Cold Brew vs. Hot Brew: The Flavor Difference
The immersion method of cold brewing extracts different compounds than the percolation method of hot brewing. Here's what you'll notice:
- Acidity: Cold brew is dramatically less acidic (lower pH) than hot coffee
- Sweetness: Without acidity to balance, cold brew naturally tastes sweeter and smoother
- Body: Immersion brewing produces heavier, fuller body
- Aftertaste: Cleaner finish with fewer bitter compounds
This is why cold brew is popular with people who find hot coffee too acidic or bitter, and why it's beloved in specialty coffee circles—the quality of the bean is more obvious in the smooth, clean cup.

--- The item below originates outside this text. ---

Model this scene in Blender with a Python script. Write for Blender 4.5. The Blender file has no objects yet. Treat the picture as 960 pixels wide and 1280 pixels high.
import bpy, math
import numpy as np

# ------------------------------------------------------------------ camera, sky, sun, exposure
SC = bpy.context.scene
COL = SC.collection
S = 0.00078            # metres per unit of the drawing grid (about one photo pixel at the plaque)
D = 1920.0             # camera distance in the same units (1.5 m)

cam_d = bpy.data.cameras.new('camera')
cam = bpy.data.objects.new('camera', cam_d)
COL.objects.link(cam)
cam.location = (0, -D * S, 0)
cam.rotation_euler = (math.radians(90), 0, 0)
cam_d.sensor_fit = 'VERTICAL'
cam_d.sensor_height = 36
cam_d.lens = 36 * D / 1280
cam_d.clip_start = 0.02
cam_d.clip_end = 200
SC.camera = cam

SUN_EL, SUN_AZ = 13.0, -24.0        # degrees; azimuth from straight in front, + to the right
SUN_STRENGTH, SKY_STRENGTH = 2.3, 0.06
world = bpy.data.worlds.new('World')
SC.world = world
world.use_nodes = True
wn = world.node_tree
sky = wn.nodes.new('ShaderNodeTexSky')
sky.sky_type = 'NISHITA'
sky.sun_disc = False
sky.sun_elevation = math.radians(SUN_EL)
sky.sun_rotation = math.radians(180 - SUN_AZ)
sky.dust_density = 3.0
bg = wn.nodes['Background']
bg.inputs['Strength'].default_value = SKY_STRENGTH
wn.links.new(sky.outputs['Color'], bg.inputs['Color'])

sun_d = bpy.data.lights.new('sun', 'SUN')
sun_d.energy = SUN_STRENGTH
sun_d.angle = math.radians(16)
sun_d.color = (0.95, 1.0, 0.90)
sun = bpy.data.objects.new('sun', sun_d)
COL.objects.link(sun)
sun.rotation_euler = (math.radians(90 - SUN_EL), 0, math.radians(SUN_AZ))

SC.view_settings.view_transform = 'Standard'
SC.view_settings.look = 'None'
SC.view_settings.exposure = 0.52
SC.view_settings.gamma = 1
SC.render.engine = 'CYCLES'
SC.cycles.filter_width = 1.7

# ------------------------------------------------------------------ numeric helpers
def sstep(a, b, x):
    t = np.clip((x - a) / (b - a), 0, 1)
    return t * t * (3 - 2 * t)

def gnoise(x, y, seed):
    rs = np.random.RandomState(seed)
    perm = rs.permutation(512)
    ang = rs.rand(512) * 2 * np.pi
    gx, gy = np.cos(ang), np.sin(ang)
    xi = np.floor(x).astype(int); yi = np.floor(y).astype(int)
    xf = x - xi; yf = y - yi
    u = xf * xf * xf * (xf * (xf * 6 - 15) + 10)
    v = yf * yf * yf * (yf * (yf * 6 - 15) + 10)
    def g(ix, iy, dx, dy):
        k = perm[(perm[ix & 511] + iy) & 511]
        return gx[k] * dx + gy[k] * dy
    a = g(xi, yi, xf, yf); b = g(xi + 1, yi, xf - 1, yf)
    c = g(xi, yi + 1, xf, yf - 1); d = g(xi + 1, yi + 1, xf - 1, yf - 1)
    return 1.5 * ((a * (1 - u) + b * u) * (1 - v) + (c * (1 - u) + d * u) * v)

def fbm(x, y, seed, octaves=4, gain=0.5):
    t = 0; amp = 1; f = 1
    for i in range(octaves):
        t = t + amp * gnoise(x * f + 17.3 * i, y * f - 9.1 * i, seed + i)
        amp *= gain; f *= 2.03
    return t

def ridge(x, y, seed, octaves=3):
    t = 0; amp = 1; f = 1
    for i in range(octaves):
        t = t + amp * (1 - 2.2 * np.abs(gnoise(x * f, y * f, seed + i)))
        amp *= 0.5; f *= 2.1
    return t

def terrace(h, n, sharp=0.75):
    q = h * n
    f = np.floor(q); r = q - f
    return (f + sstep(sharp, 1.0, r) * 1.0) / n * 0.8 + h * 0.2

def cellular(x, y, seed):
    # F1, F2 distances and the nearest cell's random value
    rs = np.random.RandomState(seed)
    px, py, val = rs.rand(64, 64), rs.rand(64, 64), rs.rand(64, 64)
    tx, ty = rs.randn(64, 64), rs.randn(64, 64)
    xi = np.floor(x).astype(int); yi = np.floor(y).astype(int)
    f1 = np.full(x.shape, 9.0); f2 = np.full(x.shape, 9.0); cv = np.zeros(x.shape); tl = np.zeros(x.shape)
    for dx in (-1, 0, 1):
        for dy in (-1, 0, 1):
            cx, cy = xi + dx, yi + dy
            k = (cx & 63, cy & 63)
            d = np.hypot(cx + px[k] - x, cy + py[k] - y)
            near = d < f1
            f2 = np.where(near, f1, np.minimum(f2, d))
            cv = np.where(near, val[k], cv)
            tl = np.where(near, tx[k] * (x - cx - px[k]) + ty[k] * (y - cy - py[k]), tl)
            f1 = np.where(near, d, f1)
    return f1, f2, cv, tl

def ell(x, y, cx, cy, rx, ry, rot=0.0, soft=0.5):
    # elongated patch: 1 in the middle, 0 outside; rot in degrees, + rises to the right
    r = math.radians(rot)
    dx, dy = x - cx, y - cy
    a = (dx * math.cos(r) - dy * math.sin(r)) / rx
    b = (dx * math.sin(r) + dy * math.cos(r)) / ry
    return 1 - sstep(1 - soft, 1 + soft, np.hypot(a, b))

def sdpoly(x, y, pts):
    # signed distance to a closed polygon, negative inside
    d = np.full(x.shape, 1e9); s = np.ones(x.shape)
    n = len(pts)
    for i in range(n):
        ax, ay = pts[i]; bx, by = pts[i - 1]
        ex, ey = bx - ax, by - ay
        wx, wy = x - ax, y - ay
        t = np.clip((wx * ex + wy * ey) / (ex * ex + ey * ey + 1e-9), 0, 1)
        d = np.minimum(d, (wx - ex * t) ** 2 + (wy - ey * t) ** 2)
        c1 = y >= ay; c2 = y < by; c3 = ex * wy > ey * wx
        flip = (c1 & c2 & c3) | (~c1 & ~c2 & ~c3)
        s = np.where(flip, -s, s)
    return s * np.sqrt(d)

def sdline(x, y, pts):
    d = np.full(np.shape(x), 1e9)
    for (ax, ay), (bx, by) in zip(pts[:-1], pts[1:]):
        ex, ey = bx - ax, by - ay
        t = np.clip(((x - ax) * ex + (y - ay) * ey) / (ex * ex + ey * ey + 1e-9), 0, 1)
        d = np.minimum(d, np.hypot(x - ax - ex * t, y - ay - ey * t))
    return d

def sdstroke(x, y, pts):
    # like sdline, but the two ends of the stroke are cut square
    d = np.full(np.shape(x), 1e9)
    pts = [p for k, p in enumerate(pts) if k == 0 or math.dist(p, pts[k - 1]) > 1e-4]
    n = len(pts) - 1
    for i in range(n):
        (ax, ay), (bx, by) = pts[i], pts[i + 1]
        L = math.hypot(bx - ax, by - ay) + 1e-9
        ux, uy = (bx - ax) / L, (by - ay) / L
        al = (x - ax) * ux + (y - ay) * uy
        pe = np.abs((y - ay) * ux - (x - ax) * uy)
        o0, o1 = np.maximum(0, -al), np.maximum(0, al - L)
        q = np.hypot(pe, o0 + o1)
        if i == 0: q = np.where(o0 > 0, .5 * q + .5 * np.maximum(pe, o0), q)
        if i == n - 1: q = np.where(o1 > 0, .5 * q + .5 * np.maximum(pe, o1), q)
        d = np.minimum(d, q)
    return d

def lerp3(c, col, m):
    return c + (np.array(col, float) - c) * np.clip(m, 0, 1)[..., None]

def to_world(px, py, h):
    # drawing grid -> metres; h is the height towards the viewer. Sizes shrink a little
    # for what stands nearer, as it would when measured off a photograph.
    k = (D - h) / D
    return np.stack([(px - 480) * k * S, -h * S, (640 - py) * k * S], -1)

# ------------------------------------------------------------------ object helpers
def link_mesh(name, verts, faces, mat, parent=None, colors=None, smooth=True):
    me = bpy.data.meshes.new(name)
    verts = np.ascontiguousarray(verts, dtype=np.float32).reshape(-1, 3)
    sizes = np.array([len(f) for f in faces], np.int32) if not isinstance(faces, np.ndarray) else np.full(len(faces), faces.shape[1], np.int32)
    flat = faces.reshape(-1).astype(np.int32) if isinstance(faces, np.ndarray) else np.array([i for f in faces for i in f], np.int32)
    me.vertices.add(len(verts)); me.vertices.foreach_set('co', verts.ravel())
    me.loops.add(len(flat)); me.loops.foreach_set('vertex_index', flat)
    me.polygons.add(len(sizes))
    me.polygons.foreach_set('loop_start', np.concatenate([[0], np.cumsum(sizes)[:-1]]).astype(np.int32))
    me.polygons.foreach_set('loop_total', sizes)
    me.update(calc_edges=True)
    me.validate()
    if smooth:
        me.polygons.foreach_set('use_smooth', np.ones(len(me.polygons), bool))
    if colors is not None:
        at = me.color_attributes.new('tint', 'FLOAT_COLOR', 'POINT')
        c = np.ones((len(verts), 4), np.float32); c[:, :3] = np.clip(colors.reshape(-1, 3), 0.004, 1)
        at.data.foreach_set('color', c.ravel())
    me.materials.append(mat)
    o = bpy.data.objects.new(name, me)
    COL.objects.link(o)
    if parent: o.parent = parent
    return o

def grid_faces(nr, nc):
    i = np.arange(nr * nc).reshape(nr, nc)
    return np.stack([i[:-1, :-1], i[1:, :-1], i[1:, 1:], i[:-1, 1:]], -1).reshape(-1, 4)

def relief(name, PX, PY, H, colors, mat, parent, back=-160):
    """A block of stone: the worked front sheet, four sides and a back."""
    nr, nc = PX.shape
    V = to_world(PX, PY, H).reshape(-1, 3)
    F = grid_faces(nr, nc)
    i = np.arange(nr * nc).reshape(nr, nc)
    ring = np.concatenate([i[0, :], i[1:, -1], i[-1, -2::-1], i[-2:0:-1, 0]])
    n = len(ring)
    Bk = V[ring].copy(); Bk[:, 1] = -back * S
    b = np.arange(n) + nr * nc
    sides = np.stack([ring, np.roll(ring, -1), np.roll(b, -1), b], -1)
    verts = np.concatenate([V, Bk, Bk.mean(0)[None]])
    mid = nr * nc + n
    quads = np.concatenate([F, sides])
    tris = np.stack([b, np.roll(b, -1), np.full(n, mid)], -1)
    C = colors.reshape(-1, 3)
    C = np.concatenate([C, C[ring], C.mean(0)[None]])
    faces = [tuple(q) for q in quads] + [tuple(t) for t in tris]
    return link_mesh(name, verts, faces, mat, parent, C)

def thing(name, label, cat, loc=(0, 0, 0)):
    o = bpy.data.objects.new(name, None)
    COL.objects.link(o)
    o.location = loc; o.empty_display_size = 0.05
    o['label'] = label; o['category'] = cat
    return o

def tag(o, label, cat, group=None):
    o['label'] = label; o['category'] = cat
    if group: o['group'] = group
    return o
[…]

Cold Brew Concentrate Recipes
Once you've mastered the basic concentrate, try these variations:
Classic Iced Latte
2 oz cold brew concentrate + 6 oz milk + ice. Sweeten to taste.
Cold Brew Cortado
2 oz cold brew concentrate + 2 oz steamed milk (even if not heated, cold milk works). Equal parts—perfectly balanced.
Cold Brew Americano
2 oz cold brew concentrate + 4-6 oz water + ice. Pure coffee, no milk.
Cascade Cold Brew
A full glass of ice, cold brew concentrate poured slowly, then cold water topped to the rim. Watch the coffee cascade over the ice.
Final Thoughts
Cold brew is forgiving but precise. Master the ratio, respect the steep time, nail the grind size, and you'll have a concentrate that's smooth, sweet, and absolutely delicious. Whether you're preparing a week's worth of morning lattes or serving cold brew to friends, understanding the science takes your brewing from good to exceptional.
Start with the 1:8 concentrate ratio, 18-20 hour steep, coarse grind, and two-stage filtration. Once you've dialed in your own preferences, you'll unlock the endless possibilities of cold brew season.